Seeing how you want a method that gives the complete picture for all of x, I will suggest what I personally use, and what books such as Roark's formulas for stresses and strains uses, the Macaulay Brackets. These are defined as follows:

$$\langle x-a \rangle^n = \begin{cases} 0, & x < a \\ (x-a)^n, & x \ge a. \end{cases}(n \ge 0)$$

Essentially, you can ignore what is in the bracket when x is less than a, and then start from 0 when x is greater than a. It is even defined at n=0 to be equal to the heaviside step function. This forms Macaulay's method.

Let's redefine your load function:

$$ w(x) = 30 \frac{kN}{m} \langle x-3 \rangle^0 + 10 \frac{kN}{m^2} \langle x-3 \rangle^1$$

This looks a lot more complicated then it did before. But the same theory applies:

The centroid of the load is still at $\frac{\int w(x)*x dx}{\int w(x) dx} $ and has a value equal to $\int w(x) dx$. We then need to work on the remaining equations. The reaction forces at each end are - actually unknown if this is a statically indeterminate beam as described above.

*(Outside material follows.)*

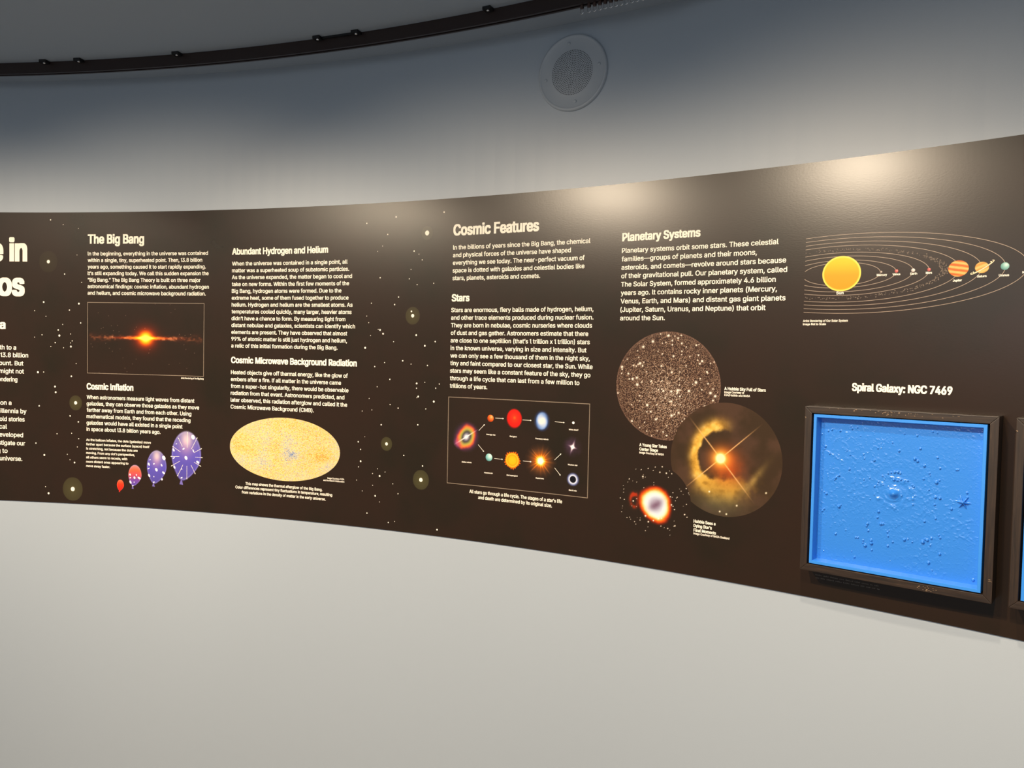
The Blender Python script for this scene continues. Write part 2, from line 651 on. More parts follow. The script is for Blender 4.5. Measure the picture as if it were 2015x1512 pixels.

We can determine the shear and bending moment in the beam throughout the section simply by integrating w(x):

$$V(x) = 30\langle x-3 \rangle^1 + 5\langle x-3 \rangle^2 + F_a$$ $$M(x) = 15\langle x-3 \rangle^2 + \frac{5}{3}\langle x-3 \rangle^3 + F_a*x + M_a $$

We then can divide by $EI$, the beam property, and continue to integrate to determine the slope and deflection:

$$EI\theta(x) = 5\langle x-3 \rangle^3 + \frac{5}{12}\langle x-3 \rangle^4 + \frac{F_a}{2}x^2 + M_ax + C_1 $$ $$EIy(x) = \frac{5}{4}\langle x-3 \rangle^4 + \frac{1}{12}\langle x-3 \rangle^5 + \frac{F_a}{6}x^3 + \frac{M_a}{2}x^2 + C_1x + C_2 $$

We see immediately that $C_2 = 0$ because the deflection at a is 0. We then see that $C_1 = 0$ because the slope at a is 0. Finally, we can solve for the reactions. We can use the fact that the moment at b is 0 on M(x) to get a single equation:

$$M(6) = 0 = 15\langle 6-3 \rangle^2 + \frac{5}{3}\langle 6-3 \rangle^3 + F_a*6 + M_a $$ $$ 0 = 180 + 6*F_a + M_a $$

We then use the deflection equation for the last equation:

$$EIy(6) = 0 = \frac{5}{4}\langle 6-3 \rangle^4 + \frac{1}{12}\langle 6-3 \rangle^5 + \frac{F_a}{6}6^3 + \frac{M_a}{2}6^2$$

$$0 = 101.25 + 20.25 + 36F_a + 18M_a$$ $$0 = 121.5 + 36F_a + 18M_a$$

This can then easily be resolved into $F_a = -43.3125$, $M_a = 79.875$. $F_b$ follows shortly thereafter.